A l’arrière-scène de la grandeur des dieux se parsème encore l’histoire des faibles mortels, desquels la condition est exposée aux vers 441-453, eux suivis par les bienfaits de Prométhée pour lesquels il fut condamné — le lever et le coucher des astres, les nombres, les lettres, les remèdes, les augures.


III. Prométhée et Io


Io, jadis séduite par Zeus transformé en nuage obscur — car elle fuyait — mais jalousée par Héra, l’épouse de ce dernier, fut changée en vache afin que celle-ci ne se doute point de l’aventure. S’en étant pourtant doutée elle ordonna à Argos aux cent yeux de surveiller la bête, mais Zeus la prenant en pitié le fit tuer, provoquant à nouveau la colère d’Héra qui envoya à la génisse un taon. Errant sur terre, Io, parvenue en Egypte, apaisera les dieux et avec sa forme retrouvée deviendra Isis.
Prométhée, que la vache rencontre poursuivie par le taon, lui aura dévoilé son avenir, que sa descendance, à la treizième génération, verra naître la délivrance : Hercule. Les vers 562 à 885 nous éclairent sur cet entretien. Mais examinons de plus près ce que les deux êtres sont l’un à l’autre.
Nous avons donc l’esprit, la connaissance mais l’entrave contre l’ignorance (Io en vache) et le mouvement perpétuel du corps (elle est poursuivie par un taon). En effet Prométhée sait l’avenir, et Zeus se trouve acculé à cette force puisqu’elle a prédit qu’un lointain enfant délivrera le titan et détrônera le roi des dieux.

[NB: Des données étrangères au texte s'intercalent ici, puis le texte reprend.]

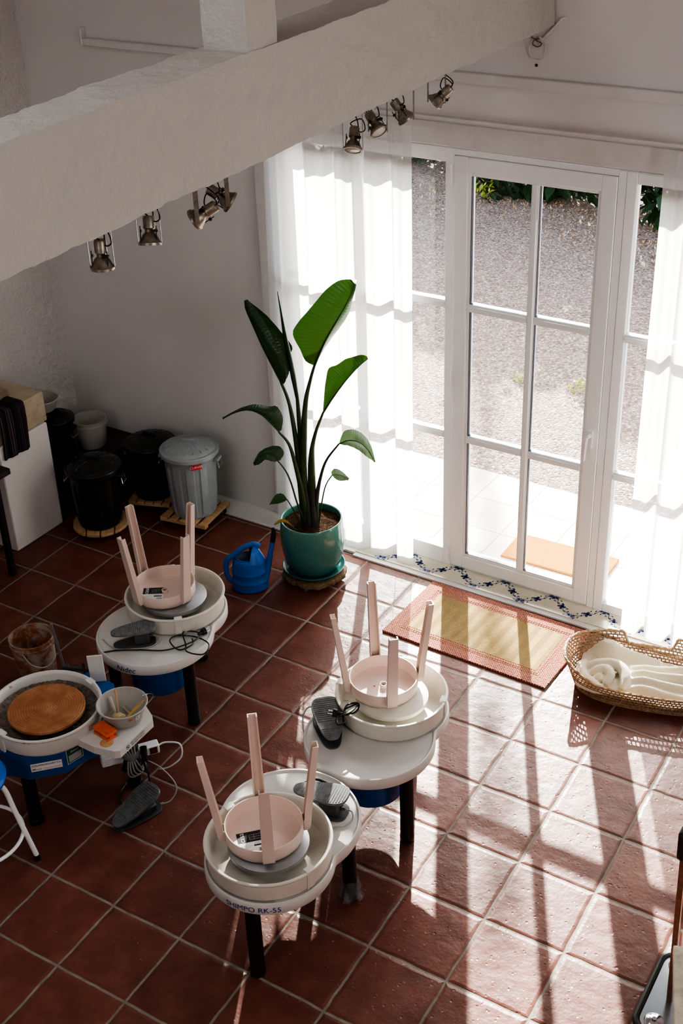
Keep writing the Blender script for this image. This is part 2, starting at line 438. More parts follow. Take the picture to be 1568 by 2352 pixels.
def dirty_pan():
    n = N('clay splashed white plastic'); sx = n.n('ShaderNodeSeparateXYZ'); n.l(n.co(), sx.inputs[0])
    r = n.math('SQRT', n.math('ADD', n.math('MULTIPLY', sx.outputs[0], sx.outputs[0]), n.math('MULTIPLY', sx.outputs[1], sx.outputs[1])))
    inside = n.math('MULTIPLY', n.math('LESS_THAN', r, .2255), n.math('LESS_THAN', sx.outputs[2], .518))
    clayc = n.ramp(n.noise(22, 5, .7, dist=1).outputs[0], [(.38, (.20, .15, .11)), (.55, (.33, .26, .20)), (.66, (.30, .11, .04))])
    c = n.mix(inside, (.64, .62, .58, 1), clayc)
    sp = n.math('MULTIPLY', n.math('GREATER_THAN', n.noise(30, 2).outputs[0], .68), n.math('GREATER_THAN', sx.outputs[2], .515))
    c = n.mix(n.math('MULTIPLY', sp, .7), c, (.38, .15, .06, 1))
    return n.done(n.bsdf(c, .45, 0, n.bump(n.noise(40, 4).outputs[0], .2, .004), .4))
M['dirty_pan'] = dirty_pan()
M['slip'] = plain('drying clay slurry', (.21, .17, .135), .7, var=.5, vscale=60, bump=1, bscale=70)
def stone_mat():
    n = N('travertine'); nz = n.noise(6, 5, .6)
    c = n.ramp(nz.outputs[0], [(.3, (.36, .29, .20)), (.6, (.55, .47, .35)), (.8, (.50, .36, .24))])
    mp = n.n('ShaderNodeMapping'); mp.inputs['Scale'].default_value = (6, 6, 40); n.l(n.co(), mp.inputs[0])
    pz = n.noise(2, 4, .7, mp.outputs[0]); pit = n.math('GREATER_THAN', pz.outputs[0], .66)
    c = n.mix(n.math('MULTIPLY', pit, .7), c, (.12, .08, .05, 1))
    return n.done(n.bsdf(c, .7, 0, n.bump(n.math('ADD', n.math('MULTIPLY', pit, -1), nz.outputs[0]), .5, .006), .3))
M['stone'] = stone_mat()
def towel_mat():
    n = N('striped woven cloth'); sx = n.n('ShaderNodeSeparateXYZ'); n.l(n.co('UV'), sx.inputs[0])
    u = n.math('ADD', sx.outputs[0], n.math('MULTIPLY', n.noise(8, 2, vec=n.co('UV')).outputs[0], .012))
    cmb = n.n('ShaderNodeCombineXYZ'); n.l(n.math('FLOOR', n.math('MULTIPLY', u, 34)), cmb.inputs[0])
    wn = n.n('ShaderNodeTexWhiteNoise', noise_dimensions='2D'); n.l(cmb.outputs[0], wn.inputs[0])
    c = n.ramp(wn.outputs[0], [(0, (.010, .010, .018)), (.3, (.022, .016, .018)), (.5, (.014, .018, .045)), (.72, (.05, .026, .026)), (.85, (.02, .02, .03)), (1, (.12, .09, .08))])
    return n.done(n.bsdf(c, .95, 0, n.bump(n.noise(200, 2).outputs[0], .4, .002), .1))
M['towel'] = towel_mat()
M['foliage'] = leaf_mat('hedge foliage', (.008, .03, .008), (.016, .055, .014), .12, .6)
M['foliage_yellow'] = leaf_mat('yellow green foliage', (.35, .42, .04), (.5, .55, .08), .4, .5)  # own leaf colour of the sprig and weed sprouts
M['litter'] = plain('dry leaf litter', (.32, .20, .12), .9, var=.5, vscale=30)
M['spot_metal'] = plain('aged nickel', (.34, .30, .25), .4, .8, var=.3, vscale=60)
M['spot_dark'] = plain('dark fitting', (.02, .018, .016), .5, .2)
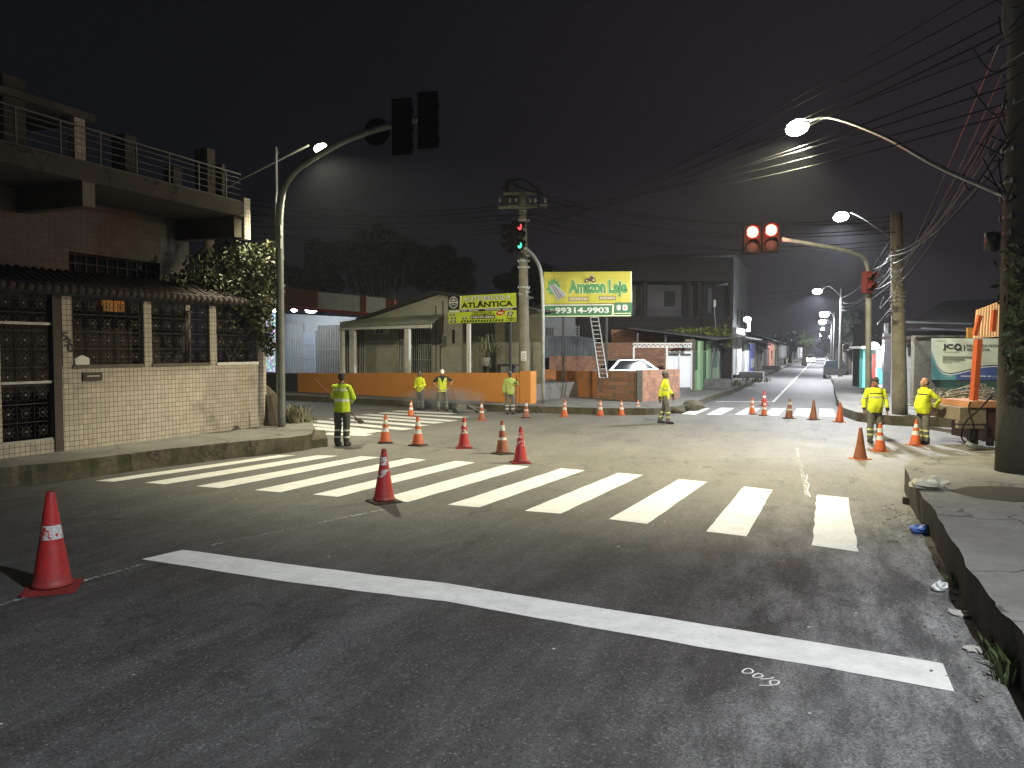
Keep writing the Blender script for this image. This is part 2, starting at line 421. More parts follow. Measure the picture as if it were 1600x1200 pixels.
for a, b in zip(ua_, la_):
    a = a + UU * random.uniform(-.006, .006); b = b + UU * random.uniform(-.006, .006); a.z = b.z = .004
    if prev: mb.quad(prev[1], b, a, prev[0])
    prev = (a, b)
mk = tag(mb.build('stop_line', PAINT, road)); mk['kind'] = 'structure'
mb = MB()
ragged(mb, g(1118, 627.5), g(1209, 628), .32); ragged(mb, g(1208, 628), g(1238, 597), .14); ragged(mb, g(1238, 597), g(1270, 563), .14)
mk = tag(mb.build('street_lines', PAINT, road)); mk['kind'] = 'structure'
mb = MB(); ragged(mb, g(-60, 962), g(222, 882), .055, .003); ragged(mb, g(330, 852), g(600, 796), .045, .003); ragged(mb, g(1245, 700), g(1262, 778), .06, .003)
mk = tag(mb.build('worn_lane_lines', OLDP, road)); mk['kind'] = 'structure'
# chalk scribble: two loops, a bar and a hooked nine
mb = MB()
def chalk(pts, close=False):
    pts = [(1130 + a * .075, 1020 + b * .075) for a, b in pts]
    if close: pts.append(pts[0])
    for a, b in zip(pts, pts[1:]): ragged(mb, g(*a), g(*b), .014, .0035, .05, .002)
chalk([(395, 395), (440, 355), (520, 330), (580, 345), (630, 395), (590, 430), (500, 437), (420, 425)], True)
chalk([(625, 480), (680, 450), (745, 435), (800, 455), (832, 490), (780, 515), (690, 522), (625, 515)], True)
chalk([(770, 553), (900, 550), (990, 545), (1060, 515)])
chalk([(750, 685), (900, 688), (1050, 678), (1150, 655), (1165, 600), (1110, 578), (1020, 580), (965, 605), (990, 665)])
mk = tag(mb.build('chalk_scribble', PAINT, road), 'white chalk loops and strokes on the dark asphalt'); mk['kind'] = 'structure'
mb = MB()
chalk2 = [(1262, 742), (1259, 752), (1264, 757), (1261, 766), (1266, 776)]
for a, b in zip(chalk2, chalk2[1:]): ragged(mb, g(*a), g(*b), .02, .0035, .05, .003)
mk = tag(mb.build('chalk_mark', PAINT, road)); mk['kind'] = 'structure'

def concrete(name, col, moss=.0, bump=.4):
    k = N(name); p = k.world()
    a = k.noise(p, 1.4, 8, .7); b = k.noise(p, 14, 6, .7); c_ = k.noise(p, 90, 2)
    c = k.mix(k.ramp(a, .35, .7), [x * .6 for x in col], col); c = k.mix(k.math('MULTIPLY', k.ramp(b, .5, .7), .5), c, [x * .5 for x in col])
    if moss: c = k.mix(k.math('MULTIPLY', k.ramp(k.noise(p, 2.6, 8, .75), .42, .6), moss, True), c, (.05, .05, .022))
    c = k.mix(k.math('MULTIPLY', k.ramp(k.noise(p, 4.5, 7, .75), .6, .68), .5, True), c, [min(1, x * 1.5) for x in col])
    vo = k.n('ShaderNodeTexVoronoi', {'Vector': k.n('ShaderNodeVectorMath', {0: p, 1: k.n('ShaderNodeTexNoise', {'Vector': p, 'Scale': 2.2, 'Detail': 4}).outputs['Color']}, operation='ADD').outputs[0], 'Scale': .55}, feature='DISTANCE_TO_EDGE').outputs['Distance']
    c = k.mix(k.math('MULTIPLY', k.ramp(vo, .02, .006), 0.0 if 'pole' in name else .8), c, [x * .2 for x in col])
    c = k.mix(k.math('MULTIPLY', k.ramp(k.noise(p, 120, 2, .6), .5, .7), .35), c, [x * .45 for x in col])
    k.l(c, k.b.inputs['Base Color']); k.b.inputs['Roughness'].default_value = .9
    k.bump(k.math('ADD', b, k.math('MULTIPLY', c_, .4)), bump, .03); return k.mat
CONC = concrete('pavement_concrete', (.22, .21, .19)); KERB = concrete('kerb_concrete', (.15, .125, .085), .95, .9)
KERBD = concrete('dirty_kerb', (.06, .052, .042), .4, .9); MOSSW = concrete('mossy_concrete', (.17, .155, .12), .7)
def jag(pts, n=6, a=.03):
    out = []
    for p, q in zip(pts, pts[1:]):
        for i in range(n): 
            c = V(p).lerp(V(q), i / n)
            if i: c += V((random.uniform(-a, a), random.uniform(-a, a), 0))
            out.append(c)
    out.append(V(pts[-1])); return out
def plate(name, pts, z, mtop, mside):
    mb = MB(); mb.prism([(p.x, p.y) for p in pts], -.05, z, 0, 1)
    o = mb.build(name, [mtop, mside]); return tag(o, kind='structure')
# left corner pavement
edge = jag([g(-420, 812), g(0, 763), g(120, 749), g(250, 730), g(380, 714), g(460, 706), g(487, 701)], 8, .035)
plate('left_pavement', [V((-30, -10, 0)), V((-12, 0, 0))] + edge + [g(492, 688), g(484, 676), g(470, 662), V((-34, 42, 0)), V((-60, 30, 0))], .35, CONC, KERB)
mb = MB(); q = [g(488, 700.5), g(512, 697.5), g(507, 683), g(489, 686)]
mb.prism([(p.x, p.y) for p in q], -.02, .2); tag(mb.build('kerb_step', KERB), kind='structure')
# far pavement, under the orange wall and along the left side of the street
fe = jag([V((-60, 66, 0)), g(300, 616), g(417, 624), g(560, 631), g(640, 636), g(731, 641), g(829, 645), g(956, 648.5), g(1022, 648.5)], 5, .05)
fe2 = [g(1056, 645), g(1080, 640.5)] + jag([g(1107, 628), g(1156, 611), g(1192, 590), st(110, -4.5), st(260, -4.5)], 7, .06)
plate('far_pavement', fe + fe2 + [st(260, -40), V((-60, 150, 0))], .25, CONC, KERB)
# far right corner
re = jag([st(260, .7), st(110, .6), g(1307, 630), g(1310, 641)], 8, .06) + [g(1319, 651), g(1338, 658)] + jag([g(1366, 662), g(1405, 665), g(1500, 668), g(1660, 668)], 6, .03)
plate('far_right_pavement', re + [V((60, 23, 0)), V((120, 200, 0))], .30, CONC, KERB)
# near right pavement
ne = jag([V((-.5 + 0.9, -2.5, 0)), g(1600, 1087), g(1539, 1000), g(1464, 862), g(1419, 782)], 8, .03) + [g(1413, 768), g(1420, 755), g(1440, 748)] + jag([g(1500, 745), g(1620, 740)], 4, .02)
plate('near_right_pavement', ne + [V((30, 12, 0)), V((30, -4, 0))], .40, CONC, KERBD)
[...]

Ces deux personnages accentuent la tyrannie divine d’un Zeus capricieux, sourd à la pitié bien que réduit à l’esclavage de ce que sait Prométhée, la Fatalité à laquelle tous sont soumis. L’œuvre est, dans un contexte lié à la vie de son auteur, à lire ensuite seulement par rapport aux tyrannies de Sicile.